-- Start --

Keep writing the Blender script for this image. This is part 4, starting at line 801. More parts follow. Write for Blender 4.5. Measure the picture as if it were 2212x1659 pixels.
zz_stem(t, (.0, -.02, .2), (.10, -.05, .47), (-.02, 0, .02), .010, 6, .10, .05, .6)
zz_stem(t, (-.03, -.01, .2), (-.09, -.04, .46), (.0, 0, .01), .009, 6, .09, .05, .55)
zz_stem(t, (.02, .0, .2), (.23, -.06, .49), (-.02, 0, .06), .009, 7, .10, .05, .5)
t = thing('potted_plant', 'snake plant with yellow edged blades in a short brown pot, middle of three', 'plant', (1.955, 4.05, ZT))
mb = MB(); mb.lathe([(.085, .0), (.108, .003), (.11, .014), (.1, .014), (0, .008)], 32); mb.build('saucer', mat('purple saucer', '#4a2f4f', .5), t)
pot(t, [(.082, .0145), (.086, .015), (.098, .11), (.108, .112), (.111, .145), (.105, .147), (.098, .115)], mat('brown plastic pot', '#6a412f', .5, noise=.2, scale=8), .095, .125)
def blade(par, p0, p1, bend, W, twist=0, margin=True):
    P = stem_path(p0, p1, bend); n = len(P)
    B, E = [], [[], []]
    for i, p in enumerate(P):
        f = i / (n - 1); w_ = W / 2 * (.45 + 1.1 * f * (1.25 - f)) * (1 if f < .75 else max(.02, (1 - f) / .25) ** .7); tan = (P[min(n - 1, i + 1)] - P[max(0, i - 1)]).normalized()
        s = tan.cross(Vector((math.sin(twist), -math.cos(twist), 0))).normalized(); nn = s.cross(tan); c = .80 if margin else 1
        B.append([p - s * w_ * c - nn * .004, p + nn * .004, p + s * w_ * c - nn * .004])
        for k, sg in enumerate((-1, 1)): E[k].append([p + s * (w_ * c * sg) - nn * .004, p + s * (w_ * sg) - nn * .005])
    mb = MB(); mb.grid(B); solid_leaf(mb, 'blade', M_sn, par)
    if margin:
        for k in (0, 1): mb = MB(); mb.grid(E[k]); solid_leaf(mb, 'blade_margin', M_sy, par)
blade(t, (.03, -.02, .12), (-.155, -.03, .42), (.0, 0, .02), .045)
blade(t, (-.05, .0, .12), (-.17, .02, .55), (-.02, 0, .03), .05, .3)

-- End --

Copy the material above back out, exactly as written.

RESULT OF THIS EXERCISE:
Keep writing the Blender script for this image. This is part 4, starting at line 801. More parts follow. Write for Blender 4.5. Measure the picture as if it were 2212x1659 pixels.
zz_stem(t, (.0, -.02, .2), (.10, -.05, .47), (-.02, 0, .02), .010, 6, .10, .05, .6)
zz_stem(t, (-.03, -.01, .2), (-.09, -.04, .46), (.0, 0, .01), .009, 6, .09, .05, .55)
zz_stem(t, (.02, .0, .2), (.23, -.06, .49), (-.02, 0, .06), .009, 7, .10, .05, .5)
t = thing('potted_plant', 'snake plant with yellow edged blades in a short brown pot, middle of three', 'plant', (1.955, 4.05, ZT))
mb = MB(); mb.lathe([(.085, .0), (.108, .003), (.11, .014), (.1, .014), (0, .008)], 32); mb.build('saucer', mat('purple saucer', '#4a2f4f', .5), t)
pot(t, [(.082, .0145), (.086, .015), (.098, .11), (.108, .112), (.111, .145), (.105, .147), (.098, .115)], mat('brown plastic pot', '#6a412f', .5, noise=.2, scale=8), .095, .125)
def blade(par, p0, p1, bend, W, twist=0, margin=True):
    P = stem_path(p0, p1, bend); n = len(P)
    B, E = [], [[], []]
    for i, p in enumerate(P):
        f = i / (n - 1); w_ = W / 2 * (.45 + 1.1 * f * (1.25 - f)) * (1 if f < .75 else max(.02, (1 - f) / .25) ** .7); tan = (P[min(n - 1, i + 1)] - P[max(0, i - 1)]).normalized()
        s = tan.cross(Vector((math.sin(twist), -math.cos(twist), 0))).normalized(); nn = s.cross(tan); c = .80 if margin else 1
        B.append([p - s * w_ * c - nn * .004, p + nn * .004, p + s * w_ * c - nn * .004])
        for k, sg in enumerate((-1, 1)): E[k].append([p + s * (w_ * c * sg) - nn * .004, p + s * (w_ * sg) - nn * .005])
    mb = MB(); mb.grid(B); solid_leaf(mb, 'blade', M_sn, par)
    if margin:
        for k in (0, 1): mb = MB(); mb.grid(E[k]); solid_leaf(mb, 'blade_margin', M_sy, par)
blade(t, (.03, -.02, .12), (-.155, -.03, .42), (.0, 0, .02), .045)
blade(t, (-.05, .0, .12), (-.17, .02, .55), (-.02, 0, .03), .05, .3)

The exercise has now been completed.